◆ WRITTEN TASK ◆
Scan the entries below. List each line with "Write".

◆ EXERCISE MATERIALS ◆
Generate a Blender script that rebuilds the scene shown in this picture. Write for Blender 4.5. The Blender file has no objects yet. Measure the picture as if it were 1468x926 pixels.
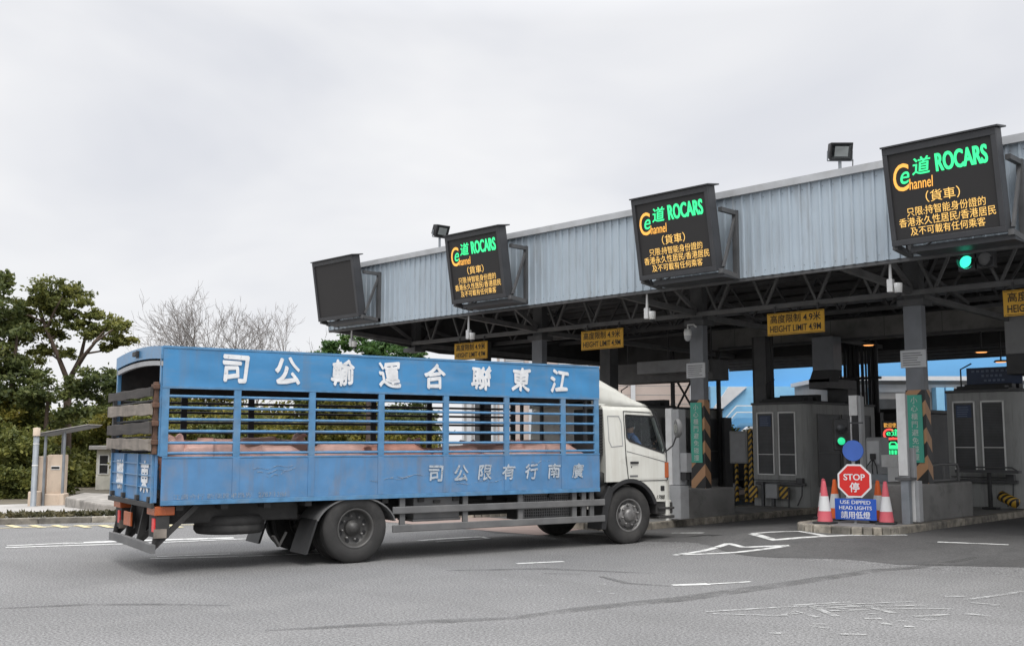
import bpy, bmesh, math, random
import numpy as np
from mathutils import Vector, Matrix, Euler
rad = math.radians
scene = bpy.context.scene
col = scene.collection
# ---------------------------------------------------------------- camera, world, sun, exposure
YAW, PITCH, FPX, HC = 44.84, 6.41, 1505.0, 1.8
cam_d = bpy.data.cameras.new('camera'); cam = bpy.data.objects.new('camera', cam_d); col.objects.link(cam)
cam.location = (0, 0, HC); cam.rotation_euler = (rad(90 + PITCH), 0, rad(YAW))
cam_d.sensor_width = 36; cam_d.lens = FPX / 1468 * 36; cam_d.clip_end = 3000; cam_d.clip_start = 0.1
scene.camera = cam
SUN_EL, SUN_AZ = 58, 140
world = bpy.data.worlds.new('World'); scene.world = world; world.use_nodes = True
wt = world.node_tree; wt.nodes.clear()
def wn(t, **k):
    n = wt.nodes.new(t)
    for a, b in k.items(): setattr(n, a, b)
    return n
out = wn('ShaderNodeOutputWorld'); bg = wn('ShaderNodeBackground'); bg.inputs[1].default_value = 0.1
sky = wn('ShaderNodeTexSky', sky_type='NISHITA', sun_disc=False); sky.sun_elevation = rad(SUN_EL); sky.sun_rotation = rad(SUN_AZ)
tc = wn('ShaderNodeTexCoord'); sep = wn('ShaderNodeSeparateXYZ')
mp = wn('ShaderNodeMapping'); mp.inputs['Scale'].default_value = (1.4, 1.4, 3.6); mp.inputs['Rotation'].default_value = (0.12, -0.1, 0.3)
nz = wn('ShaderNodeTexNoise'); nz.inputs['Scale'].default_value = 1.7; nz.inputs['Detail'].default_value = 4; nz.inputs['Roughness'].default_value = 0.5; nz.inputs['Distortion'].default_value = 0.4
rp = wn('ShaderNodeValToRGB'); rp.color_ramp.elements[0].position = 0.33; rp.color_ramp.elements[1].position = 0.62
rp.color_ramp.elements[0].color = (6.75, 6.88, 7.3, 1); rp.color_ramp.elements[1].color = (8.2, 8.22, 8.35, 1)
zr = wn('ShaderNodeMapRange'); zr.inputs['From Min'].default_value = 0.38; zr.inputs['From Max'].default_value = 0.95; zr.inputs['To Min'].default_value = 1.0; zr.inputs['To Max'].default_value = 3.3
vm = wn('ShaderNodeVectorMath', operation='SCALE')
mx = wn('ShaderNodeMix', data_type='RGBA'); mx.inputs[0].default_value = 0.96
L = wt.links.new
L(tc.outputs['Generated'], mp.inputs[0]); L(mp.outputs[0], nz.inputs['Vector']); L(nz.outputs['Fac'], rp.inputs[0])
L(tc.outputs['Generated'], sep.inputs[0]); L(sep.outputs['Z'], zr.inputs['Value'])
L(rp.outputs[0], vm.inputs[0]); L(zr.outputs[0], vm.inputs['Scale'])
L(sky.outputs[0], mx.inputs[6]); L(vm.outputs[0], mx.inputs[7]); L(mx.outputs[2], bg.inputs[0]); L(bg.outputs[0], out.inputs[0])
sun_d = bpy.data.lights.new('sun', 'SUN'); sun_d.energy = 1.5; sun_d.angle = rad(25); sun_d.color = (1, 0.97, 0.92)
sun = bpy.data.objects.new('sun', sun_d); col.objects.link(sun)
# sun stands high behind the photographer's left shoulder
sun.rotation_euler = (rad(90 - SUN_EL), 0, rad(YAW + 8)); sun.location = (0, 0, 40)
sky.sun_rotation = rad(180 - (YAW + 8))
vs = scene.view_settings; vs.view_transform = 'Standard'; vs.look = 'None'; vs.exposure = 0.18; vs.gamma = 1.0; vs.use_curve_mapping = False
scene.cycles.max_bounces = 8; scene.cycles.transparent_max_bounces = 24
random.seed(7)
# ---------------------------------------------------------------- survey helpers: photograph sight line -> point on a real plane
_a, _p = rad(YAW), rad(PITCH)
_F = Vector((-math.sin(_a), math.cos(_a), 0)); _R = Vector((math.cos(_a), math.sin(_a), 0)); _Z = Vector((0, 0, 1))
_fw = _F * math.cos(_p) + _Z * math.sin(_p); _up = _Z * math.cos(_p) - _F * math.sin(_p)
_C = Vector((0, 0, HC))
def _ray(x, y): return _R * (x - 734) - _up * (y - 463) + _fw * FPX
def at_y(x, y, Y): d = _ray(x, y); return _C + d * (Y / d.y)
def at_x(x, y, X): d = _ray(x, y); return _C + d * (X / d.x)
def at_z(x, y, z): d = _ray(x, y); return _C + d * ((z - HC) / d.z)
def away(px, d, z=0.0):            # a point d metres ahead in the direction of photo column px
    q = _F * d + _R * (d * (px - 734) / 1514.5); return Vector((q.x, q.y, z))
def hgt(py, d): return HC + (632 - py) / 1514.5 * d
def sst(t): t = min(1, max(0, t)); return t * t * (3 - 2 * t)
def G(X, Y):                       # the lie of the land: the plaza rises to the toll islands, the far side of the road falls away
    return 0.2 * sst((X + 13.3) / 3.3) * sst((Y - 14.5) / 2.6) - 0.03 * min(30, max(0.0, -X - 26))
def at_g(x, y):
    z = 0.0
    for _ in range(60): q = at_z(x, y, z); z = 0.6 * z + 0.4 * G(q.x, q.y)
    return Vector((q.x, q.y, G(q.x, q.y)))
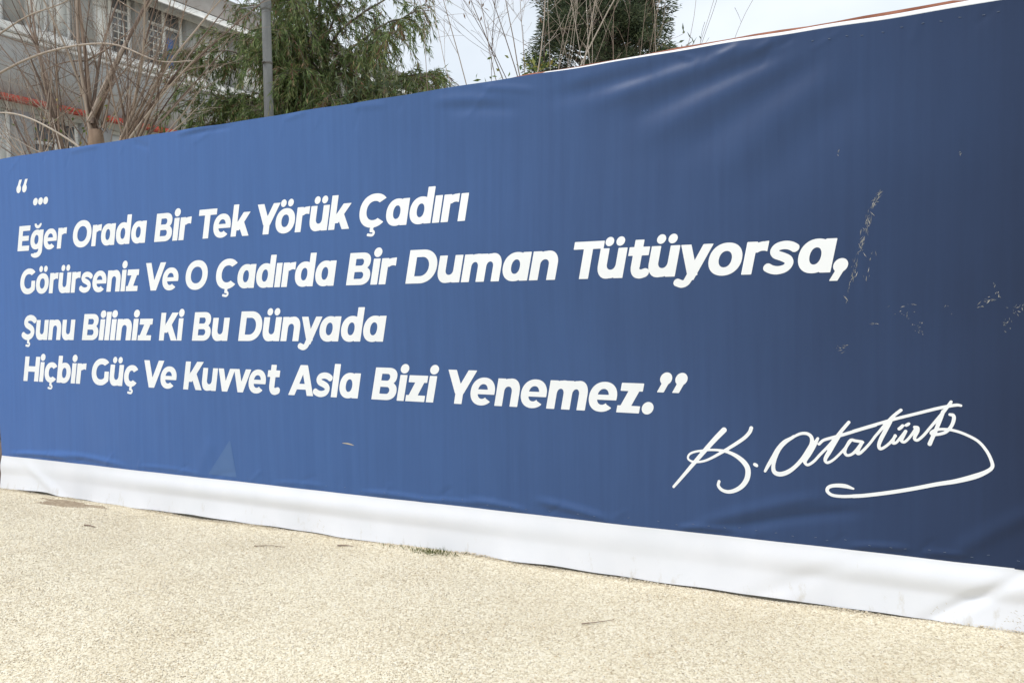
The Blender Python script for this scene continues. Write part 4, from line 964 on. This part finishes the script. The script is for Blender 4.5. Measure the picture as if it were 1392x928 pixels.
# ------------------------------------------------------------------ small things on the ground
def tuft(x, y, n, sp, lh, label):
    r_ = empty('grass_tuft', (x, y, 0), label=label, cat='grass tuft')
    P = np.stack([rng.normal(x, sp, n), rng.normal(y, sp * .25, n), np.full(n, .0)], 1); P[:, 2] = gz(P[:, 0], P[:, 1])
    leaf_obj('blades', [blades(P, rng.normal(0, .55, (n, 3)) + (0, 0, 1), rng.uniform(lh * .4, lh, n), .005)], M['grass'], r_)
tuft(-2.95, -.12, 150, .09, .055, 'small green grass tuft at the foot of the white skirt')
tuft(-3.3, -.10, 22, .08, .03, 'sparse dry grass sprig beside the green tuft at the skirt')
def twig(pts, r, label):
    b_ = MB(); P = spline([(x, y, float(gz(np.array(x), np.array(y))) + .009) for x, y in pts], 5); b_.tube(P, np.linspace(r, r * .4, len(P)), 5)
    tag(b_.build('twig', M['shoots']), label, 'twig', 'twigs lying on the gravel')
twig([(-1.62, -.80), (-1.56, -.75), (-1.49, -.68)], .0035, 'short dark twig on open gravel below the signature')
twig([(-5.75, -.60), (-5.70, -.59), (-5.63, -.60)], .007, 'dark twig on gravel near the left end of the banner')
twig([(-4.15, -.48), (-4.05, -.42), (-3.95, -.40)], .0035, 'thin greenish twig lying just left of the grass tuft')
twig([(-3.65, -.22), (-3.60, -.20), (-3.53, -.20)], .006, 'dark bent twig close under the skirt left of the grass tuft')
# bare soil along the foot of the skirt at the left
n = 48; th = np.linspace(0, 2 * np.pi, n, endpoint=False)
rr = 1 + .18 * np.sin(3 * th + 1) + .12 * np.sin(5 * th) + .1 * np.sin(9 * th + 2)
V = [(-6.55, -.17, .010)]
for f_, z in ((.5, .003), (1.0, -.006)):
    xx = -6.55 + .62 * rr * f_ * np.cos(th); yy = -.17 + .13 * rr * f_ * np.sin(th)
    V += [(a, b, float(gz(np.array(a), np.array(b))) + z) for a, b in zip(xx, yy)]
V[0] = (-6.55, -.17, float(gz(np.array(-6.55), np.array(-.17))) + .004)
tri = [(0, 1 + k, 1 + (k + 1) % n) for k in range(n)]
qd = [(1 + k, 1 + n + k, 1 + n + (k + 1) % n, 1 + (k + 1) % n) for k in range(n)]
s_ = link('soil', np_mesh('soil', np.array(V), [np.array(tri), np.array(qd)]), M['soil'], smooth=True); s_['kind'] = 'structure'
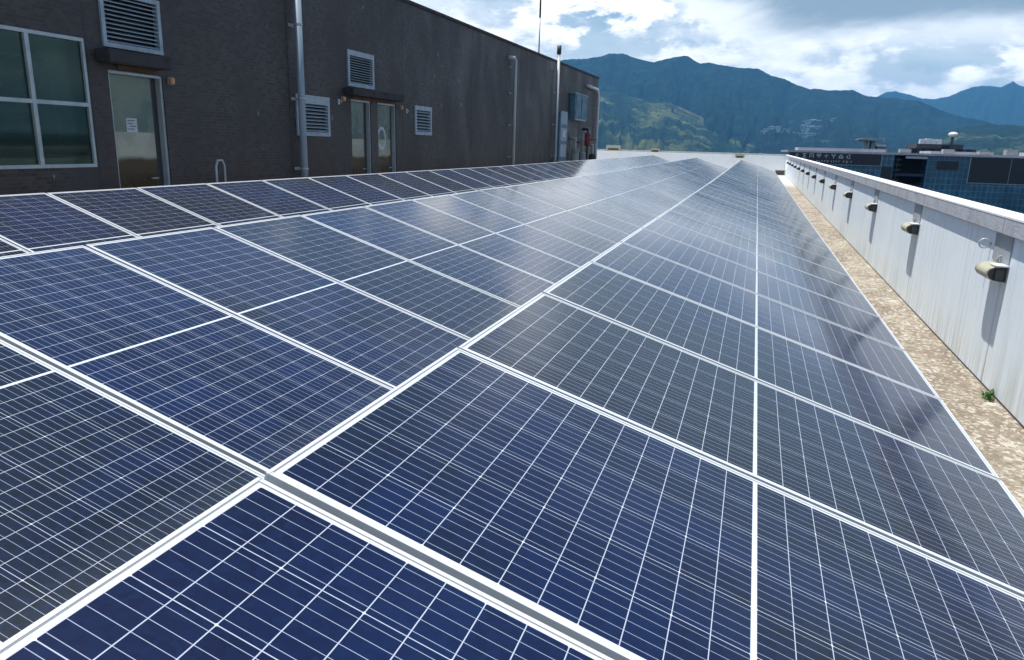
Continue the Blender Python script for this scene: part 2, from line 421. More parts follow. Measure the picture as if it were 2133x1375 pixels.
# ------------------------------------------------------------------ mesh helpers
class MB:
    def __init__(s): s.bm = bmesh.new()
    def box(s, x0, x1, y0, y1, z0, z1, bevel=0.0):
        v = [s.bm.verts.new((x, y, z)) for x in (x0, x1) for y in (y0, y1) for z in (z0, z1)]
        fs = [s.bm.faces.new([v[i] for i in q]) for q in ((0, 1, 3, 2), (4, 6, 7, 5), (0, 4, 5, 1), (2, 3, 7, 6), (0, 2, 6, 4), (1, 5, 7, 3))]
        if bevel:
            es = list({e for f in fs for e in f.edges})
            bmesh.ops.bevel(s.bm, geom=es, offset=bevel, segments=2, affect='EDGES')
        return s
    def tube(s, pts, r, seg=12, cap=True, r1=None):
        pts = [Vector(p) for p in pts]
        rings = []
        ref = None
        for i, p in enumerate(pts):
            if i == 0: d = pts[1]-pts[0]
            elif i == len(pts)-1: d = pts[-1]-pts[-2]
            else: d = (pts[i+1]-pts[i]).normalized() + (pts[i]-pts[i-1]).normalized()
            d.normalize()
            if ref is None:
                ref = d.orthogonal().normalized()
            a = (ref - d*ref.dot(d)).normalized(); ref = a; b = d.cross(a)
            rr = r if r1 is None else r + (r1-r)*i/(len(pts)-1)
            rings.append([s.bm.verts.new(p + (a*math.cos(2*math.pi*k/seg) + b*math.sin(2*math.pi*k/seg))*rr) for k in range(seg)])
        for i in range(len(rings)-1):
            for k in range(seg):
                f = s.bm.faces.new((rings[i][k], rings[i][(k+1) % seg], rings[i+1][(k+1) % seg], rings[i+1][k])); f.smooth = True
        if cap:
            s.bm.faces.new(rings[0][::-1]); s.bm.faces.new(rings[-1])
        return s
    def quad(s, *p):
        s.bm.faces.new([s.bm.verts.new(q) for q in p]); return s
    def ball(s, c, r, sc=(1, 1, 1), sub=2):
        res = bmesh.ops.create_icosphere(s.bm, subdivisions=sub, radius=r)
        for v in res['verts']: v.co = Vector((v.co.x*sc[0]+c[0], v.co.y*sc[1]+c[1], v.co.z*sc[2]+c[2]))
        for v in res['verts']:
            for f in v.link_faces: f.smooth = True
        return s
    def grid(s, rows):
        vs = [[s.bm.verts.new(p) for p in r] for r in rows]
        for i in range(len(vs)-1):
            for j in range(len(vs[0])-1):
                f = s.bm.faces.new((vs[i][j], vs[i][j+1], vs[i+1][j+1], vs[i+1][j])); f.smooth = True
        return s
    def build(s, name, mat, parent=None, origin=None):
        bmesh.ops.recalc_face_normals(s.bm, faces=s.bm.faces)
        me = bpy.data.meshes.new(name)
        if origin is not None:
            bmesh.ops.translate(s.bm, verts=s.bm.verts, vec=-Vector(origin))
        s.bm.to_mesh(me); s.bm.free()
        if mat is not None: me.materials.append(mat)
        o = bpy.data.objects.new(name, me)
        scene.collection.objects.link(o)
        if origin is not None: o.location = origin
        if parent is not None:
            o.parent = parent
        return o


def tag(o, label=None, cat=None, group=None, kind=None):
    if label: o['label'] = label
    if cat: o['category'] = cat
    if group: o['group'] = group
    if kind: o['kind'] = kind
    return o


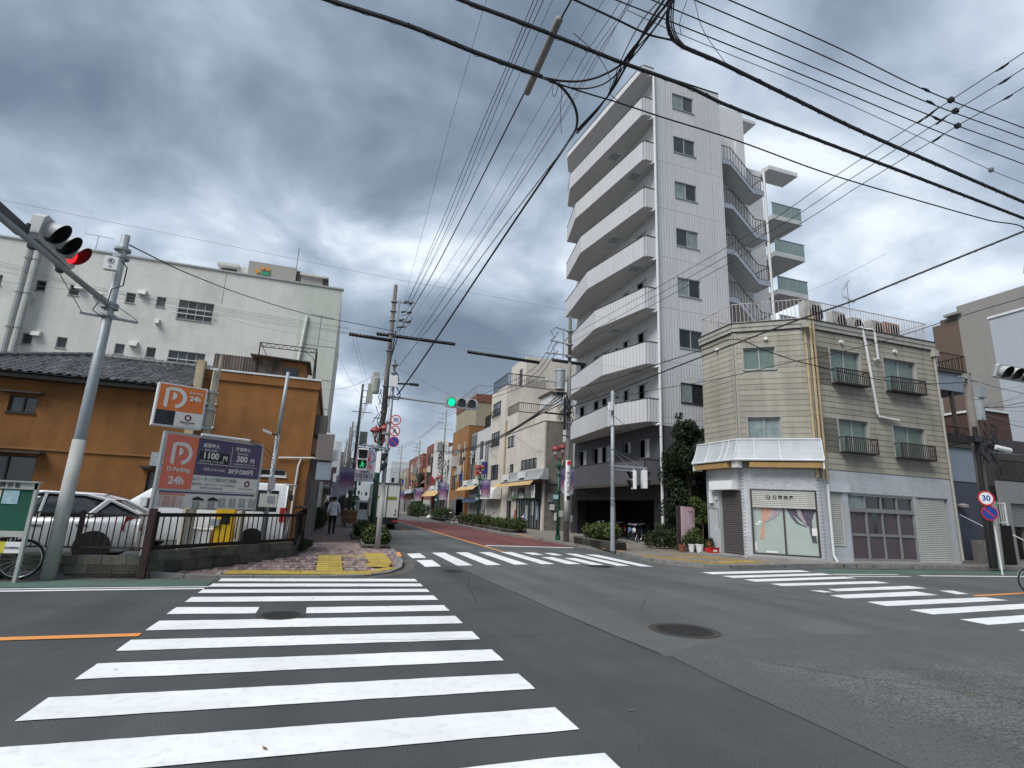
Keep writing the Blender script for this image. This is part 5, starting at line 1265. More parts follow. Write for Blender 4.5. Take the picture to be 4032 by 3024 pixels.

◆ EXERCISE SOLUTION ◆
Generate a Blender script that rebuilds the scene shown in this picture. Write for Blender 4.5. The Blender file has no objects yet. Measure the picture as if it were 1468x926 pixels.
The Blender Python script for this scene continues. Write part 4, from line 964 on. This part finishes the script. The script is for Blender 4.5. Measure the picture as if it were 1392x928 pixels.
Keep writing the Blender script for this image. This is part 5, starting at line 1265. More parts follow. Write for Blender 4.5. Take the picture to be 4032 by 3024 pixels.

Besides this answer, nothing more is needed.